Thaler: Ich glaube nicht. Es wird immer wieder Künstler geben, die es verdient haben oder die weltweit quasi funktionieren können. Und dazu braucht man -"YouTube" oder Filesharing hin oder her - dazu braucht man schon eine große Firma, die auch den Künstler bekannt macht. Und der reine Tonträgerhandel wird wahrscheinlich auch immer kleiner sein.

Von dem Dienstleistungsangebot dieser großen Firma, wie man ja auch in Amerika sieht, da geht es viel, dass auch quasi live die ganzen Tourneen, Merchandising, dass das alles in der Hand einer Firma ist. Das Tonträgergeschäft läuft dann noch neben zu, die werden auch ein größeres Dienstleistungsspektrum anbieten müssen. Der reine Tonträgerhandel und -vertrieb wird vielleicht nicht mehr reichen, um profitabel zu sein.

Scholl: Das heißt, die Firmen müssen sich eigentlich dann mehr zu Dienstleistungsfirmen dann entwickeln und nicht mehr zu reinen Produktions- und Verkaufsfirmen, so wie es praktisch traditionell eigentlich immer war, nicht?

Thaler: Ja, teilweise ist es auch schon so. Manche Plattenfirmen machen ja nur Bandübernahmeverträge. Das heißt, die sind auch im Produktionsprozess und auch bei der Finanzierung der Produktion gar nicht beteiligt. Die kaufen quasi einfach ein Band und veröffentlichen das und verkaufen das. Das ist auch jetzt schon üblich. Das wird noch aufgestockt oder was, teilweise auch jetzt bei den neueren Verträgen ist es auch schon. Die Plattenfirmen holen sich da auch schon die Merchandising-Rechte, die Lizenz. Die verdienen an jedem verkauften T-Shirt oder Zubehörartikel mit, und teilweise auch machen die das Management für die Band dann auch gleichzeitig mit, um da auch noch ihre zehn oder 20 Prozent von den Einnahmen sich zu sichern, damit das einfach funktioniert.

Scholl: Sie produzieren weiter Musik, Mario Thaler. Auf welchen Wegen werden Sie denn in Zukunft arbeiten?
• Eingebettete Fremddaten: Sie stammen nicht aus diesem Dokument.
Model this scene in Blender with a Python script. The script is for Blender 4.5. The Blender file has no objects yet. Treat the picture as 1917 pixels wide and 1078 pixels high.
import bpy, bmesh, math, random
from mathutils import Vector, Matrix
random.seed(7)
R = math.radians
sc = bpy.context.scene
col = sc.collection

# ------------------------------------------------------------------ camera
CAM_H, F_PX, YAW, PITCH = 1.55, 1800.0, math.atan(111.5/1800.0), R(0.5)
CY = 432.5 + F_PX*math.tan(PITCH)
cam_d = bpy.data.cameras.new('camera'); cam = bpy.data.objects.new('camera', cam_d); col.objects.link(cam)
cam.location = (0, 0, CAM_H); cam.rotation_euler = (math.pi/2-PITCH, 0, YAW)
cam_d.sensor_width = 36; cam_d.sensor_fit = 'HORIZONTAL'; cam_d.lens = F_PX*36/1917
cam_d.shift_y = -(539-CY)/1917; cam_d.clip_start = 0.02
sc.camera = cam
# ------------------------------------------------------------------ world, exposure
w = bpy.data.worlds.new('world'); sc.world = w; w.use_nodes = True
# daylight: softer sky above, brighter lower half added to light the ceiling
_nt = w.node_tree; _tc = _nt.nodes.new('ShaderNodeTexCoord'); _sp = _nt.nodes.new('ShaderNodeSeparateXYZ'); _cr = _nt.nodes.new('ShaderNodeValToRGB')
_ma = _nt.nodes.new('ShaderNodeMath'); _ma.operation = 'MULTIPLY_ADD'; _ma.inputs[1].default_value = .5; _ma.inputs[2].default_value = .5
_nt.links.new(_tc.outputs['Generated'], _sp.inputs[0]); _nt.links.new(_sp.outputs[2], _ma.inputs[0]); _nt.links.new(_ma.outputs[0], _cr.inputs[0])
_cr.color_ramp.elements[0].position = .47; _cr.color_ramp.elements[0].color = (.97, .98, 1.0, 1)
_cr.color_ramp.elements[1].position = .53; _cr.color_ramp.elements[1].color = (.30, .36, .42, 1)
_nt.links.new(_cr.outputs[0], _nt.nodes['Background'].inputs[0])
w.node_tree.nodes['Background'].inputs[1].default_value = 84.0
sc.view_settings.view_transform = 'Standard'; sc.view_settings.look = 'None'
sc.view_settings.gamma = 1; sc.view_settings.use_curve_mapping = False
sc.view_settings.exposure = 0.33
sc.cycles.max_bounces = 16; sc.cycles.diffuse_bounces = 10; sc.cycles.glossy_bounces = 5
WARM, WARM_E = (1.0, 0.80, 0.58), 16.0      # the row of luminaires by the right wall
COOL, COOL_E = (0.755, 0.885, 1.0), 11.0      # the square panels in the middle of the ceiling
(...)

Thaler: Wie ich vorhin schon mal leicht angedeutet habe, ich baue gerade im Moment ein kleineres Studio, das dann nur noch so 50 oder 60 Quadratmeter groß ist, wo man gut Overdubs, nachträglich quasi ...

Scholl: Einspielungen?

Thaler: Genau. Gesang oder Gitarre oder so. Sachen, die keinen großen Raum erfordern, die man da machen kann, und Schneiden und solche Sachen, was ja schon 80 Prozent der Produktionszeit einfach ist. Und dann für die Schlagzeug- oder Streicheraufnahmen mietet man sich einfach das passende Studio.